Recently, I watched a documentary on HBO called State of Play: Happiness, which explores the lives of former NFL players and their struggles of transitioning to life after football. I couldn’t help but think how similar those stories were to many people who’ve worked in the corporate world and struggle to transition outside of that world.

Watch the State of Play: Happiness preview:

The corporate world, especially here in Silicon Valley, spends a lot of time in meetings, email, politics and team building. At EM Marketing, we’ve found that many parents who see their children growing quickly want to shift their priorities. They crave more time with their families. Consulting can be a way to achieve that work-life balance.

The documentary identifies three things one needs to achieve happiness:

  1. Connecting with Others
  2. Personal Growth
  3. Contributing to Society

For NFL players, they get #1 in extreme doses with their teammates and miss it the most when the transition off the field. In most corporations, people feel like they are getting #1, but often after attaining more advanced levels of management, they aren’t getting #2, and #3 is a crap shoot!

Are you getting these things in your work and life?
Are you getting these things in your work and life?

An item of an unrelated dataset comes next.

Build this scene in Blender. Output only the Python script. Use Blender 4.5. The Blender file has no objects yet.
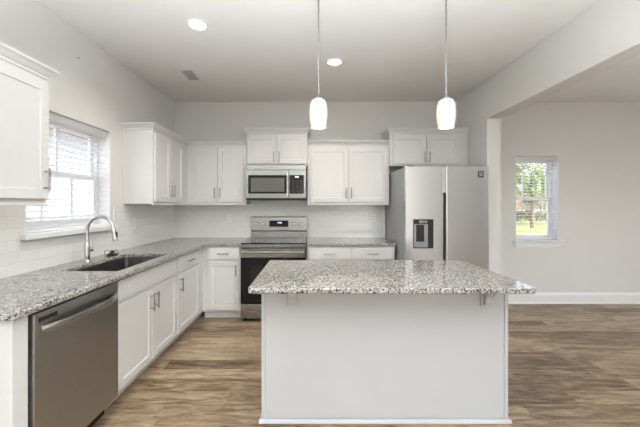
import bpy, bmesh, math, random
from mathutils import Vector, Matrix
random.seed(7)
scene = bpy.context.scene
COL = scene.collection
PI = math.pi

# ------------------------------------------------------------------ camera
cam_data = bpy.data.cameras.new('camera')
cam_data.sensor_fit = 'HORIZONTAL'
cam_data.sensor_width = 36.0
cam_data.lens = 310.0 / 640.0 * 36.0
cam_data.shift_x = 0.0109
cam_data.shift_y = -8.8 / 640.0
cam_data.clip_end = 300
cam = bpy.data.objects.new('camera', cam_data)
cam.location = (0, 0, 1.37)
cam.rotation_euler = (PI / 2, 0, 0)
COL.objects.link(cam)
scene.camera = cam

# ------------------------------------------------------------------ world, sun, fill lamps, exposure
world = bpy.data.worlds.new('sky')
scene.world = world
world.use_nodes = True
wn = world.node_tree
wn.nodes.clear()
sky = wn.nodes.new('ShaderNodeTexSky')
sky.sky_type = 'NISHITA'
sky.sun_disc = False
sky.sun_elevation = math.radians(48)
sky.sun_rotation = math.radians(150)
sky.air_density = 1.0
sky.dust_density = 3.0
bgn = wn.nodes.new('ShaderNodeBackground')
bgn.inputs['Strength'].default_value = 0.72
wo = wn.nodes.new('ShaderNodeOutputWorld')
hs = wn.nodes.new('ShaderNodeHueSaturation')
hs.inputs['Saturation'].default_value = .5
wn.links.new(sky.outputs[0], hs.inputs['Color'])
wn.links.new(hs.outputs[0], bgn.inputs[0])
wn.links.new(bgn.outputs[0], wo.inputs[0])

def light(name, kind, loc, rot, energy, color=(1, 1, 1), **kw):
    d = bpy.data.lights.new(name, kind)
    d.energy = energy
    d.color = color
    for k, v in kw.items():
        setattr(d, k, v)
    o = bpy.data.objects.new(name, d)
    o.location = loc
    o.rotation_euler = rot
    COL.objects.link(o)
    return o

light('sun', 'SUN', (8, -8, 12), (math.radians(42), 0, math.radians(38)), 2.6, (1, .95, .88), angle=math.radians(.6))
# added area lamps standing in for daylight at the unseen rear and right openings
light('rear_daylight_fill', 'AREA', (1.8, -3.42, 1.15), (math.radians(90), 0, 0), 10, (.92, .97, 1),
      shape='RECTANGLE', size=1.7, size_y=1.9)
light('side_daylight_fill', 'AREA', (5.9, 1.2, 1.5), (math.radians(90), 0, math.radians(90)), 4, (.92, .97, 1),
      shape='RECTANGLE', size=1.5, size_y=1.1)
# added upward fill lamps that brighten the ceiling; a bounced flash is only assumed
light('ceiling_fill', 'AREA', (.1, -.55, .45), (math.radians(180), 0, 0), 152, (.88, .95, 1), shape='DISK', size=1.4, spread=math.radians(125))
light('ceiling_fill', 'AREA', (4.2, 1.0, .5), (math.radians(180), 0, 0), 24, (.88, .95, 1), shape='DISK', size=.9, spread=math.radians(110))

vs = scene.view_settings
scene.display_settings.display_device = 'sRGB'
vs.view_transform = 'Standard'
vs.look = 'None'
vs.exposure = 0.48
vs.gamma = 1
vs.use_curve_mapping = False

# ------------------------------------------------------------------ materials
def mat(name):
    m = bpy.data.materials.new(name)
    m.use_nodes = True
    nt = m.node_tree
    b = nt.nodes['Principled BSDF']
    return m, nt, b

def node(nt, typ, **kw):
    n = nt.nodes.new(typ)
    for k, v in kw.items():
        if k == 'inp':
            for kk, vv in v.items():
                n.inputs[kk].default_value = vv
        else:
            setattr(n, k, v)
    return n

def ramp(nt, stops, interp='LINEAR'):
    r = nt.nodes.new('ShaderNodeValToRGB')
    cr = r.color_ramp
    cr.interpolation = interp
    while len(cr.elements) > 1:
        cr.elements.remove(cr.elements[-1])
    cr.elements[0].position = stops[0][0]
    cr.elements[0].color = (*stops[0][1], 1)
    for p, c in stops[1:]:
        e = cr.elements.new(p)
        e.color = (*c, 1)
    return r

def paint(name, col, rough=.5, var=.015, bump=0.0, scale=6, spec=.4):
    m, nt, b = mat(name)
    tc = node(nt, 'ShaderNodeTexCoord')
    n = node(nt, 'ShaderNodeTexNoise', inp={'Scale': scale, 'Detail': 3})
    nt.links.new(tc.outputs['Object'], n.inputs['Vector'])
    lo = tuple(max(0, c * (1 - var)) for c in col)
    hi = tuple(min(1, c * (1 + var)) for c in col)
    r = ramp(nt, [(.3, lo), (.7, hi)])
    nt.links.new(n.outputs['Fac'], r.inputs[0])
    nt.links.new(r.outputs[0], b.inputs['Base Color'])
    b.inputs['Roughness'].default_value = rough
    b.inputs['Specular IOR Level'].default_value = spec
    if bump:
        n2 = node(nt, 'ShaderNodeTexNoise', inp={'Scale': 180, 'Detail': 2})
        nt.links.new(tc.outputs['Object'], n2.inputs['Vector'])
        bp = node(nt, 'ShaderNodeBump', inp={'Strength': bump, 'Distance': .002})
        nt.links.new(n2.outputs['Fac'], bp.inputs['Height'])
        nt.links.new(bp.outputs[0], b.inputs['Normal'])
    return m

def metal(name, col, rough=.25, stretch=(1, 1, 60), amount=.06):
    m, nt, b = mat(name)
    tc = node(nt, 'ShaderNodeTexCoord')
    mp = node(nt, 'ShaderNodeMapping')
    mp.inputs['Scale'].default_value = stretch
    n = node(nt, 'ShaderNodeTexNoise', inp={'Scale': 8, 'Detail': 4})
    nt.links.new(tc.outputs['Object'], mp.inputs['Vector'])
    nt.links.new(mp.outputs[0], n.inputs['Vector'])
    r = ramp(nt, [(.3, tuple(c * (1 - amount) for c in col)), (.7, tuple(min(1, c * (1 + amount)) for c in col))])
    nt.links.new(n.outputs['Fac'], r.inputs[0])
    nt.links.new(r.outputs[0], b.inputs['Base Color'])
    mr = node(nt, 'ShaderNodeMapRange', inp={'From Min': .3, 'From Max': .7, 'To Min': rough * .85, 'To Max': rough * 1.15})
    nt.links.new(n.outputs['Fac'], mr.inputs[0])
    nt.links.new(mr.outputs[0], b.inputs['Roughness'])
    b.inputs['Metallic'].default_value = 1
    return m

def emis(name, col, strength):
    m, nt, b = mat(name)
    b.inputs['Base Color'].default_value = (*col, 1)
    b.inputs['Emission Color'].default_value = (*col, 1)
    b.inputs['Emission Strength'].default_value = strength
    b.inputs['Roughness'].default_value = .3
    return m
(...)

You Can Have It All With Consulting

My belief is that a career in consulting, if done right, you can actually attain all three. At first, it’s hard to adjust to how you might connect with others. Typically there is far less connecting. Over time, as you build a client base, partners and collaborators, connections can be very robust. And, it’s something that’s more under your control. Personal growth can be tricky as well, but by looking for new opportunities that maximize your learning and push you out of your comfort zone, it happens naturally. Finally, contributing to society is more easily attainable because if you have work-life balance — you can volunteer at your child’s school, coach a youth sports team or give your services pro-bono to non-profits.

The trick is that none of these things are served up on a silver platter, so the allure or draw of corporate life can be strong. I understand it, but also have so many memories of long, pointless meetings, ridiculous politics and endless email. It’s enough to keep me out of that environment and enjoying consulting life.